Alors que ce dispositif permettra d’abonder les finances publiques d’une somme non négligeable, il reste cependant très mesuré.
Nous avons également souhaité mettre en exergue le taux de cotisation de l’État, lequel atteint aujourd’hui 62 %. N’oublions pas ce chiffre, mesdames, messieurs les sénateurs ! Il indique clairement que l’alignement du taux de cotisation des salariés à hauteur de 10, 55 % se justifie d’un point de vue non seulement politique, mais aussi économique.

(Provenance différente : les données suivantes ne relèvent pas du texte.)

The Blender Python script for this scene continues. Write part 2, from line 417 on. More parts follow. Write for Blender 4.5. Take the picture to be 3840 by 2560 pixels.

Deuxième point, le dispositif s’adressant aux parents de trois enfants ayant effectué quinze ans de service et pouvant justifier d’une période de deux mois d’interruption de leur activité professionnelle sera progressivement abandonné. En réalité, il soulevait nombre de problèmes, étant notamment considéré, et ce à juste titre, comme un dispositif de préretraite. Nous avons décidé, comme le préconisait d’ailleurs le COR, de l’interrompre à partir de 2012. Il semble que personne n’ait contesté cette décision.
Troisième mesure, nous avons décidé d’harmoniser les règles du minimum garanti et du minimum contributif. Comme la MECSS l’a très justement fait remarquer, cette harmonisation ne concerne pas les montants, qui enregistrent un écart d’environ 200 euros. Nous sommes donc fidèles à l’engagement du Président de la République de ne pas diminuer les retraites.
En revanche, il nous a paru tout à fait évident que les conditions pour obtenir ce minimum garanti étaient très privilégiées par rapport à celles qu’il faut réunir dans le cadre du régime privé. Il fallait donc les modifier. C’est la raison pour laquelle seuls les salariés de la fonction publique bénéficiant d’un taux plein ou ayant atteint l’âge de soixante-cinq ans pourront désormais prétendre au minimum garanti.
Pour conclure sur la convergence entre le public et le privé, je dirai que nous avons pris une voie médiane, qui va dans la bonne direction. Elle donnera le sentiment à nos concitoyens que la réforme, en la matière, est équitable. Simultanément, cela nous permettra de réduire le différentiel de financement.
Mesdames, messieurs les sénateurs, je tenais à vous apporter ces précisions. Estimant que nos désaccords permettront d’enrichir nos prochains débats, je vous remercie une nouvelle fois de votre participation.
En tout état de cause, c’est sur le fondement de ces propositions que nous réunirons, avec Éric Woerth, les organisations syndicales, avec lesquelles nous tenterons d’améliorer tel ou tel dispositif du projet. Nous aurons ensuite le plaisir de venir en débattre avec vous à la rentrée prochaine.